Who Does the FHA Flipping Rules Affect?
The people most affected by the FHA flipping rules are borrowers or buyers. They are the ones that need the funds and cannot get them. Of course, sellers feel the pain too, since their market is greatly reduced when they cannot entertain FHA buyers.
Buyers that find a home that was recently acquired will have to go through a lot more to get the property approved. Flat out, if the seller bought the home less than 90 days ago, it’s not an option, unless they meet one of the above exceptions.
If the home was bought within the 91 to 180 day window, buyers can bet that the lender will go through a rigorous process to make sure the home’s value is not inflated.

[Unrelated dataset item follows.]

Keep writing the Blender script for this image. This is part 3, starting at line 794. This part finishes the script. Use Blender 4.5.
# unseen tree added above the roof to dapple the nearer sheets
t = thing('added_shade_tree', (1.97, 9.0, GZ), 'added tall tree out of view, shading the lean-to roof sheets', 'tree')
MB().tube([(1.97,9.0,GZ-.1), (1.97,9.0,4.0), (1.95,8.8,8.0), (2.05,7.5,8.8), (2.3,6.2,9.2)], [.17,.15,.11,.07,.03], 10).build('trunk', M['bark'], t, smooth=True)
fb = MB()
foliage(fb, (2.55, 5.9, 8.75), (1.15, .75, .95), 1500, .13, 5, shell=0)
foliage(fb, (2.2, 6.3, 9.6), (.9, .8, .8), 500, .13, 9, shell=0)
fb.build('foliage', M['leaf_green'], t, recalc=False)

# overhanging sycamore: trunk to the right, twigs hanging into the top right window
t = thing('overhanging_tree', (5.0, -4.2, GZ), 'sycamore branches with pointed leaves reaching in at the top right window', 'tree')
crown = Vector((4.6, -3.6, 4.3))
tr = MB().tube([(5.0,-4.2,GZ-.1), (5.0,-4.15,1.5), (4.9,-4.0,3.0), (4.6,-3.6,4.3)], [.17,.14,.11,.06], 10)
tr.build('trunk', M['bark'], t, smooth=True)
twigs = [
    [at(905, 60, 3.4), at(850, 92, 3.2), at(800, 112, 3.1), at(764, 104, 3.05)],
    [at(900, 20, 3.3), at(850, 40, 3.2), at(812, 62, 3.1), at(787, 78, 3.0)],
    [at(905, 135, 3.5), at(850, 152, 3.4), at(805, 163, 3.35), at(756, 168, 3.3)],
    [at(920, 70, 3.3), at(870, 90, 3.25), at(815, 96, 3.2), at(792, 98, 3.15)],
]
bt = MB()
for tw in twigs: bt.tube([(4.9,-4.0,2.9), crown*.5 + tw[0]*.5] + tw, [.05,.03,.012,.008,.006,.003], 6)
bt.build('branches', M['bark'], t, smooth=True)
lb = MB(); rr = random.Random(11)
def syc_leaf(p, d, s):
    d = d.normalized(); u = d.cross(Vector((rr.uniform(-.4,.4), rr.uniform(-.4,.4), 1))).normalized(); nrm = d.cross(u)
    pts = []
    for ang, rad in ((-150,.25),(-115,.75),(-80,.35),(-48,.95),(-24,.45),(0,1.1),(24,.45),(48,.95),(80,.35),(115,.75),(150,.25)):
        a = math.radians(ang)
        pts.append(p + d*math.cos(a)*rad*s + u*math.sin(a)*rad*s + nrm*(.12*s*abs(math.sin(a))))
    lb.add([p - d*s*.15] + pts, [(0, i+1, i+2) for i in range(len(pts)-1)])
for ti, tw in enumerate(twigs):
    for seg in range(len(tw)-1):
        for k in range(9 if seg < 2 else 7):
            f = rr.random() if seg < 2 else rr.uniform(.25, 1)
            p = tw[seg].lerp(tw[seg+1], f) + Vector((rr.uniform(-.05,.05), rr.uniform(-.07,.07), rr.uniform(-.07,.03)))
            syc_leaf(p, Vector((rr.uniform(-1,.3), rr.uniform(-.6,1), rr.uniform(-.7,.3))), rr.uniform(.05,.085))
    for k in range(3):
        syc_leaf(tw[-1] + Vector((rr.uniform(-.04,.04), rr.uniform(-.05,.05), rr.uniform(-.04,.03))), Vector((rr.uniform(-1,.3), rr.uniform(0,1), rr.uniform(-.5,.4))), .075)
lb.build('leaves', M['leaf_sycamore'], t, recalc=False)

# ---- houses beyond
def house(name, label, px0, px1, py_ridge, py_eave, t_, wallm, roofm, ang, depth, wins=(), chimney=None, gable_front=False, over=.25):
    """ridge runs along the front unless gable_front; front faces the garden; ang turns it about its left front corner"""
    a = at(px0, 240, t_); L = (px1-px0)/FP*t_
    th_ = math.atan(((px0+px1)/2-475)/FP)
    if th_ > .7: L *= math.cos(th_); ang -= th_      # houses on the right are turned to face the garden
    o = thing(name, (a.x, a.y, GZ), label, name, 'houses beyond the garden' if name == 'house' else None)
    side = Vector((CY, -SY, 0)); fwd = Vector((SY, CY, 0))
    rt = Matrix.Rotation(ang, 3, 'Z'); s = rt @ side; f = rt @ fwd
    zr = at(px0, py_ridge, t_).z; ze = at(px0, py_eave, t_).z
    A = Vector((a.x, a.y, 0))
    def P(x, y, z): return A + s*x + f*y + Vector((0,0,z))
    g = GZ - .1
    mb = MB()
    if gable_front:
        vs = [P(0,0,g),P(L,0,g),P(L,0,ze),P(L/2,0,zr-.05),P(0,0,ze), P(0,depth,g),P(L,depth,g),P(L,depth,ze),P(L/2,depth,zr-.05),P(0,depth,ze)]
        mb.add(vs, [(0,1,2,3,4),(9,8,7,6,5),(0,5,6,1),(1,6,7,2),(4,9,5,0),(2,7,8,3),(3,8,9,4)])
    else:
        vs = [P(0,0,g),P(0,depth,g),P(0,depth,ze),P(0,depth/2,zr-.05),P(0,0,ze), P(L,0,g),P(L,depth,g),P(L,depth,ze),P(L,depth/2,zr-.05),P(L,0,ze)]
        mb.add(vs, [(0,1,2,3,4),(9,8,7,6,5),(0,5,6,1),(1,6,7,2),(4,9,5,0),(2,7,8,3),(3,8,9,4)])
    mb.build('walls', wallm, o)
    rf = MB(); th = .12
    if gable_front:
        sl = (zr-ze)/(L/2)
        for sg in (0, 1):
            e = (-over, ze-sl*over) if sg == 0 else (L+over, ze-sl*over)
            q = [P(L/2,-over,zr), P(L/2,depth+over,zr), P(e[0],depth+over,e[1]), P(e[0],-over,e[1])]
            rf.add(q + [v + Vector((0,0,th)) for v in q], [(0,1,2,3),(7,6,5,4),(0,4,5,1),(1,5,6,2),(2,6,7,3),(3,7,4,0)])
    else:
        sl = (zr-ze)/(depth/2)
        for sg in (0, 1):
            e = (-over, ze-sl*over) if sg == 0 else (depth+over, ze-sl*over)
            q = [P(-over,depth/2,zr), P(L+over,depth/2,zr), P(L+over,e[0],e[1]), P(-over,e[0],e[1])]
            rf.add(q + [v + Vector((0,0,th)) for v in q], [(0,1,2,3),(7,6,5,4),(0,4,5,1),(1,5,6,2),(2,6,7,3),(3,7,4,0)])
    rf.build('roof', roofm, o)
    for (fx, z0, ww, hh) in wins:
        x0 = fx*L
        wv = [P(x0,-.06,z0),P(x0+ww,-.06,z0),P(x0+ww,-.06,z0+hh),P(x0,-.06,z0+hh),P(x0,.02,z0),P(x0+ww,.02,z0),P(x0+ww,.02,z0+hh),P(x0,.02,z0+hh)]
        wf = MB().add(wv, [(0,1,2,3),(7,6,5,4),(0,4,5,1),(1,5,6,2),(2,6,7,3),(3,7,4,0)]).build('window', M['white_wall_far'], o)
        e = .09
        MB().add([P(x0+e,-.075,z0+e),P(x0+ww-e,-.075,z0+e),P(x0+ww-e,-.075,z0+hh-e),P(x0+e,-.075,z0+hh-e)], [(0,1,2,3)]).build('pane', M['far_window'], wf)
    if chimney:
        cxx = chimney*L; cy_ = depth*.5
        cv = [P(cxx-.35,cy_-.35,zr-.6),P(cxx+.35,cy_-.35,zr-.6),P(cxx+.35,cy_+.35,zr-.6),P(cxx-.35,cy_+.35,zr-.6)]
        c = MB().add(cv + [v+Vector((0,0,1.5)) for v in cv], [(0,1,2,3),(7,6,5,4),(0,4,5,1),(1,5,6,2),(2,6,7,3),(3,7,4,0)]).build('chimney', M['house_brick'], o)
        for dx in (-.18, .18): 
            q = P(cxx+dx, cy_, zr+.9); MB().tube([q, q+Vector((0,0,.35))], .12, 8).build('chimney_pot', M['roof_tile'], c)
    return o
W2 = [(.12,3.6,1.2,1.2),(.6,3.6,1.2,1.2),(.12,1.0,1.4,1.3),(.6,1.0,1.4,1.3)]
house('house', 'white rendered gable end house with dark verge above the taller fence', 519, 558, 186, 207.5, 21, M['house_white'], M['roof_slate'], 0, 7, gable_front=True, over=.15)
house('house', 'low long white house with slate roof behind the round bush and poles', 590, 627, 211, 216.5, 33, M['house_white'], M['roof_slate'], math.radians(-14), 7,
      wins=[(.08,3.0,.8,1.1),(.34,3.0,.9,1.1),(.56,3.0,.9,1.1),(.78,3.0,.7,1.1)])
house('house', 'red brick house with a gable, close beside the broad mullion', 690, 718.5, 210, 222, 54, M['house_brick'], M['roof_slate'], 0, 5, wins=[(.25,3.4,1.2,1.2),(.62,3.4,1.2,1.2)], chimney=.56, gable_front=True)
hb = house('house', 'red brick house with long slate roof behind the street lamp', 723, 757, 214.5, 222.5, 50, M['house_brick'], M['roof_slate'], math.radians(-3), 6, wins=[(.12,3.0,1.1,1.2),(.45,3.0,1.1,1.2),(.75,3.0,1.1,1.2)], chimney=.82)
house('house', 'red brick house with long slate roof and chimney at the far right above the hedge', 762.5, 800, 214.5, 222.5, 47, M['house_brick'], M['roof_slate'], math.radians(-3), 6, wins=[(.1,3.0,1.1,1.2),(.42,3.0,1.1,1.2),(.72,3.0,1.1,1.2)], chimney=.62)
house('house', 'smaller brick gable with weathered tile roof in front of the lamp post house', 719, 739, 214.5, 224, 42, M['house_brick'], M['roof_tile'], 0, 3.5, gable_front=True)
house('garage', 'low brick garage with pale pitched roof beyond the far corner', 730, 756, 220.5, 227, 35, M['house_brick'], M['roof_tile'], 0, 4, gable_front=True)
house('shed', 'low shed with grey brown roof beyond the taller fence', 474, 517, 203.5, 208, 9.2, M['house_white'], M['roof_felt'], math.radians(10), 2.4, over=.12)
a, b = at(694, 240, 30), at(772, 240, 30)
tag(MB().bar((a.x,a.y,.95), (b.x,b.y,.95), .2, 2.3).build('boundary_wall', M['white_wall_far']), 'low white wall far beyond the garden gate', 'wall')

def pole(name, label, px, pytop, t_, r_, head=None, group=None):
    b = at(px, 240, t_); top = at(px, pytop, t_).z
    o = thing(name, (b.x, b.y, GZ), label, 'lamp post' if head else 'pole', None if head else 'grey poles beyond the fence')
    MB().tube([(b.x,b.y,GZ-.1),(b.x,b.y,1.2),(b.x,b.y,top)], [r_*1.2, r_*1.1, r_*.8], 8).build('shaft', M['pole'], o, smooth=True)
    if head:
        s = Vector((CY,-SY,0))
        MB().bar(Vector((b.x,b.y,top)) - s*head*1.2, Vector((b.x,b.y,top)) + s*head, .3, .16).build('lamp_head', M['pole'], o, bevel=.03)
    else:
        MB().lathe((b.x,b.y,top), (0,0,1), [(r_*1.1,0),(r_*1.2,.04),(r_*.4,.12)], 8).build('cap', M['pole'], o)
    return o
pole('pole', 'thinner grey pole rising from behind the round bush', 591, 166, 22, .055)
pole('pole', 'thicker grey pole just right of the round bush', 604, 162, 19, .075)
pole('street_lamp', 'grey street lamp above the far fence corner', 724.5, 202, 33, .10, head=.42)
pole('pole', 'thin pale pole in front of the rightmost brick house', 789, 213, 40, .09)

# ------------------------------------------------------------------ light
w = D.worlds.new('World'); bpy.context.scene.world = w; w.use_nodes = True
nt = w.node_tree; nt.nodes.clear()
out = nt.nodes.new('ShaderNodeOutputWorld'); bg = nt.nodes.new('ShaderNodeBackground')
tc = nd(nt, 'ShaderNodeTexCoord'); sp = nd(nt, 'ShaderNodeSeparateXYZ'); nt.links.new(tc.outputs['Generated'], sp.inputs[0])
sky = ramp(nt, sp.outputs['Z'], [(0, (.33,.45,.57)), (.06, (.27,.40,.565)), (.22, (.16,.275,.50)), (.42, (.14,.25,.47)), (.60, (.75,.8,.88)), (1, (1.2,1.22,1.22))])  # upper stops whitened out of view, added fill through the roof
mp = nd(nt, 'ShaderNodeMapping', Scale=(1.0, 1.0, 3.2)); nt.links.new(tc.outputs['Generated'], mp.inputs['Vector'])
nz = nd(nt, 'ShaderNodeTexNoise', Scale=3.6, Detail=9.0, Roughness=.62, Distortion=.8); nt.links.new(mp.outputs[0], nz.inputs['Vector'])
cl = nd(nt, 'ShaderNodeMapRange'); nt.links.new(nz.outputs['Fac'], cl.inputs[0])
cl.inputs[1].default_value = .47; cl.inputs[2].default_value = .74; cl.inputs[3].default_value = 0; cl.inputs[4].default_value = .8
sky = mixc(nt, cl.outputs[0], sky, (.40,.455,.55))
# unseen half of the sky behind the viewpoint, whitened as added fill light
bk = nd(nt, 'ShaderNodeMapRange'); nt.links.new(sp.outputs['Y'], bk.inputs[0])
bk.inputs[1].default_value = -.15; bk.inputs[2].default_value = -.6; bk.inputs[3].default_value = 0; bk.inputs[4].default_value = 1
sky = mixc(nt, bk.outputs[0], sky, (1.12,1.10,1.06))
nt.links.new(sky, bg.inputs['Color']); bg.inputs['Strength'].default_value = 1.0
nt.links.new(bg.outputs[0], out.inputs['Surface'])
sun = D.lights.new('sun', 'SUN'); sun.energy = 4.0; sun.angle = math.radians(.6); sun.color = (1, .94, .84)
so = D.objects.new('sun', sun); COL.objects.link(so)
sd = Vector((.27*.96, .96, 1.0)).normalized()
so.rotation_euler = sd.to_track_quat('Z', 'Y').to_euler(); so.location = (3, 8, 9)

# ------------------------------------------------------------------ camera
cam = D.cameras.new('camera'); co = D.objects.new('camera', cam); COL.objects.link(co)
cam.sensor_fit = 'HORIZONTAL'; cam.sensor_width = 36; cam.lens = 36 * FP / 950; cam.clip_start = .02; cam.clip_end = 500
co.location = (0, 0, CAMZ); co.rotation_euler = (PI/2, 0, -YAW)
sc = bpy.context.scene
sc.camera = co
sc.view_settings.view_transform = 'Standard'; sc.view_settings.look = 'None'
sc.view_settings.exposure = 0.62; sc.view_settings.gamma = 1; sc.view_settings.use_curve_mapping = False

While it may seem unfair that the FHA does not allow property flipping, it’s really for everyone’s benefit. Unless there is a foolproof way for the bank to determine that the home’s value is not inflated, you could be taking a big risk. If you buy the home with only 3.5% down only to find out the value was inflated, you could be upside down on the home you just purchased. That’s not a good situation to be in at any time, but especially when you first purchase the home.
The FHA rules protect everyone, even though they are among the strictest in the industry. They prevent you from overpaying for a house and never getting a return on your investment. It may mean that you have to look harder for a home or wait longer to sell your home. However, the protection it provides can help you as a buyer or seller make the most of your investment.